Anyone experiencing issues not related to calling the function immediately and using Node.js, your timeout value may be too large causing the delay to default 1.

e.g. setTimeout(testFunction, 21474836471) == setTimeout(testFunction, 1)

When delay is larger than 2147483647 or less than 1, the delay will be set to 1. Non-integer delays are truncated to an integer.

I see a lot of answers here, but I just want to take some time to explain the root cause of the problem.

Actually setTimeOut() function is an asynchronous function and when you pass a function as one of the parameter to the setTimeOut() function, your script actually does not want to waste your time and wants to execute your passed function as soon as possible.

So there are few ways in which you can bypass this. You can either use callbacks or promises.

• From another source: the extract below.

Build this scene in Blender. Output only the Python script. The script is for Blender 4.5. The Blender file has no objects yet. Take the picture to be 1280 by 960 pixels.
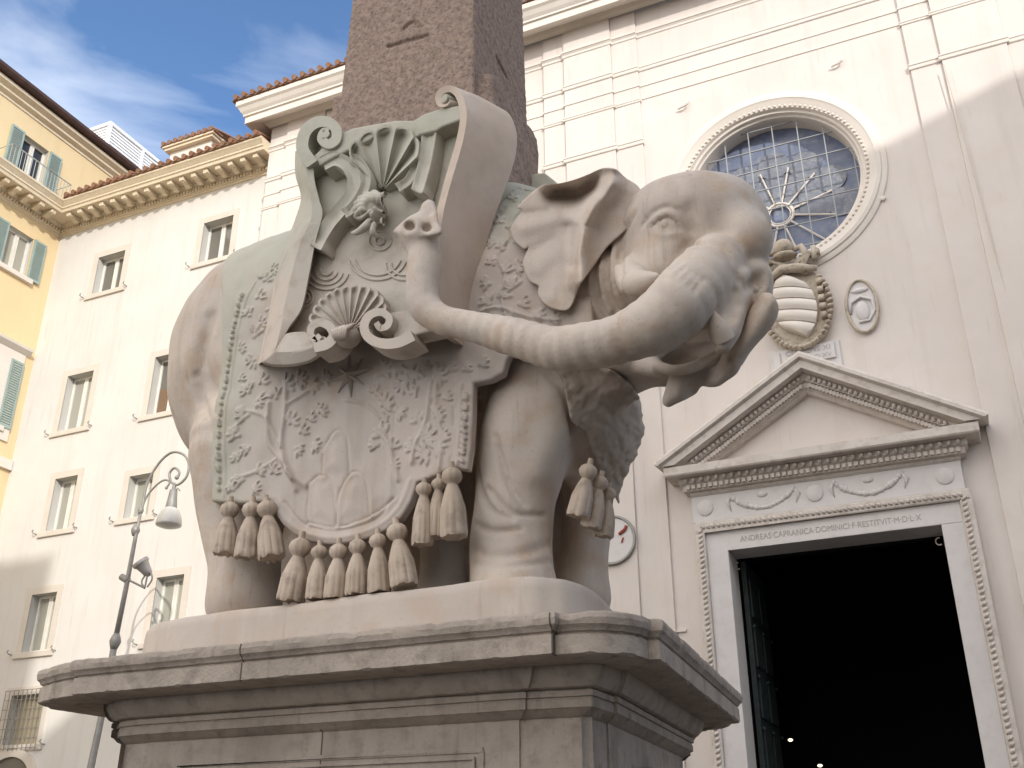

Refer to this link for quick detail: https://www.w3schools.com/js/js_promise.asp

I will show you how can you use callback to achieve what you want to achieve.

By doing -

setTimeOut(your_function_name_without_parentheses, <number of milliseconds>)

You can actually tell your timeout that please execute yourself first and then execute my callback function passed as the first parameter.

Or if you want to pass a parameter to the callback function, you can do something like this -

setTimeOut(() => {your_function_name_with_parentheses(argument_that_you_want_to_pass), <number of milliseconds>})

There are other ways as well which are already answered above.

Also, I am a newbie to JS, please let me know if there are any gaps in my understanding.